Tearaway (PS Vita)
My first draft of this review started with the words “Tearaway isn’t just a game.” That’s because when I wrote that first draft I apparently didn’t care about saying anything interesting or all that perceptive. Tearaway is totally a game. You push buttons and move joysticks and in response things happen on a screen—that’s how much of a game this thing is. It should be played and when it is played it will probably be loved.
The reason it isn’t “just” a “game” though is because it wants to recreate itself in the real world. It wants you to take what you see inside this game, the characters and objects and backdrops, and introduce them into your physical surroundings. Everything in Tearaway looks like paper, and throughout the game you’ll unlock printable patterns that let you reassemble the game. Get on your computer, log into your account, load up a pattern and get printing. After a little bit of scissoring and folding and pasting you’ll have a three-dimensional replica of the two-dimensional business from inside the game.
Tearaway regularly ignores the wall between game and player, referencing you directly in the game world in both word and image.

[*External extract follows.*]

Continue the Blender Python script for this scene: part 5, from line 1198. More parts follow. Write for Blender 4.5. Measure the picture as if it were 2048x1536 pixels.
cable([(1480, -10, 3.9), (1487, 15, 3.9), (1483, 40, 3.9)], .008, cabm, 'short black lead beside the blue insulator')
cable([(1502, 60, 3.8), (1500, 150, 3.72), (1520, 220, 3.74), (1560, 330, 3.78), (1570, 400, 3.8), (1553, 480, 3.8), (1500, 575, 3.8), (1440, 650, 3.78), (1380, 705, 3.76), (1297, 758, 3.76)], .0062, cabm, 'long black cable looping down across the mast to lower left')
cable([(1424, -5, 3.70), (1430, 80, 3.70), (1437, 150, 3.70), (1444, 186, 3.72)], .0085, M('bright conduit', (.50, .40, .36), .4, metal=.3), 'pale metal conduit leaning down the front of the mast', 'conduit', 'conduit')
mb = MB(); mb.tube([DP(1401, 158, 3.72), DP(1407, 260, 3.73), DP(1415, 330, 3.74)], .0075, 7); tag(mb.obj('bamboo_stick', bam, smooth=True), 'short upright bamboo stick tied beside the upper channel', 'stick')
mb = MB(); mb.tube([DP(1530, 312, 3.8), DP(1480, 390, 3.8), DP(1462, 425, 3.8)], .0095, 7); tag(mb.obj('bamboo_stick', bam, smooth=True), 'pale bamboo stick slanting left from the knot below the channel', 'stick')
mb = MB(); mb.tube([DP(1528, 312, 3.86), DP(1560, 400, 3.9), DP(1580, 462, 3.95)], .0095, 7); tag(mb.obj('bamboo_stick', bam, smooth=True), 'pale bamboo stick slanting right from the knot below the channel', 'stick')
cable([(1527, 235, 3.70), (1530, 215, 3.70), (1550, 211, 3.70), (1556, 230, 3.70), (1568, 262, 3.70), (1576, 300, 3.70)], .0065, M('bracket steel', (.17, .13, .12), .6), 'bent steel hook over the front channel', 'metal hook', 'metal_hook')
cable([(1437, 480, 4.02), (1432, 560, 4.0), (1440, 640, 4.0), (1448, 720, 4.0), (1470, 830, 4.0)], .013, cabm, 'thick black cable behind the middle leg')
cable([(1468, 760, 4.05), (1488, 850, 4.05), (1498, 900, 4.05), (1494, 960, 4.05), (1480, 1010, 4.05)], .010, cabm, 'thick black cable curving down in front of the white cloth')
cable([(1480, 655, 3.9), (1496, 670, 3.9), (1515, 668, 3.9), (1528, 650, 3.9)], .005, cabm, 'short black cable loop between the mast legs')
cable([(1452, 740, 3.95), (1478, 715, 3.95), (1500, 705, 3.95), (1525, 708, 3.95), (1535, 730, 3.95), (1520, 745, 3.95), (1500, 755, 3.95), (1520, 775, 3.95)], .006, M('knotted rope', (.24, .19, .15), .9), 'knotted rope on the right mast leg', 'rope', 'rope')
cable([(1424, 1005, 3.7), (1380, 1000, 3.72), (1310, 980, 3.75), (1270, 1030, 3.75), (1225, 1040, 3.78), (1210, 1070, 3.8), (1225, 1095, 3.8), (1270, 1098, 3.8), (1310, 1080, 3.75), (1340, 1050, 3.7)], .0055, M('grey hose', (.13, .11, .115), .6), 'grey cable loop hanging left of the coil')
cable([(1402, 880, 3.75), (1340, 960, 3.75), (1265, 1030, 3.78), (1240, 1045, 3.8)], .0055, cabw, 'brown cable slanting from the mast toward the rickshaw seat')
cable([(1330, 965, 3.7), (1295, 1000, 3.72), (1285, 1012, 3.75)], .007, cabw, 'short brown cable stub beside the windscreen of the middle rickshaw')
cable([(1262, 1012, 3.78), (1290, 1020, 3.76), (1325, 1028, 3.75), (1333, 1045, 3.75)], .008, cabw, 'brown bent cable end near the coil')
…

By urging you to bring what you see into actual existence, though, it eliminates the physical gap between you and the game. It’s a gimmick, but an exciting one that inspires creativity within players often derided for oblivious passivity. As 3D printers grow cheaper and more common-place, this sort of interaction could come to redefine how games are experienced. In Tearaway, it’s just a neat little sidebar to an adorable game.
Tearaway has all the charm, artiness and mixed-media visual appeal of Media Molecule’s other platformer, Little Big Planet. Little Big Planet remains a tremendous achievement, perhaps the best game about making games, but Tearaway is more enjoyable as a game because it focuses primarily on play instead of creation. It wants to get you interested in arts and crafts, and regularly asks you to draw new objects within the game and decorate various characters, but that’s all incorporated into the game’s story. It’s not an overwhelming possibility space like Little Big Planet’s creation tools, but the levels and story comprise a unified whole and not just a long (albeit charming and well-crafted) tutorial.
Tearaway also shoulders the burden of showing exactly what a Vita is capable of. This should be the first game everyone who gets a Vita plays from here on out. It unobtrusively shows off every aspect of Sony’s handheld, using the camera, microphone, touch screen, rear touch pad and motion sensing system to interact with the paper environment in different ways. Your heroes, the ambulatory envelopes known as Iota and Aoti, often need your fingers to help them out of a jam. You’ll tap the rear pad like a hand drum to propel the paper creatures into the air, or slide along the pad as a digital finger breaks through the paper ground and pushes massive obstacles aside. In the small gaps between “your” “finger” and the upturned edges of ruptured paper you’ll see flickers of your real physical surroundings as captured by the Vita’s camera.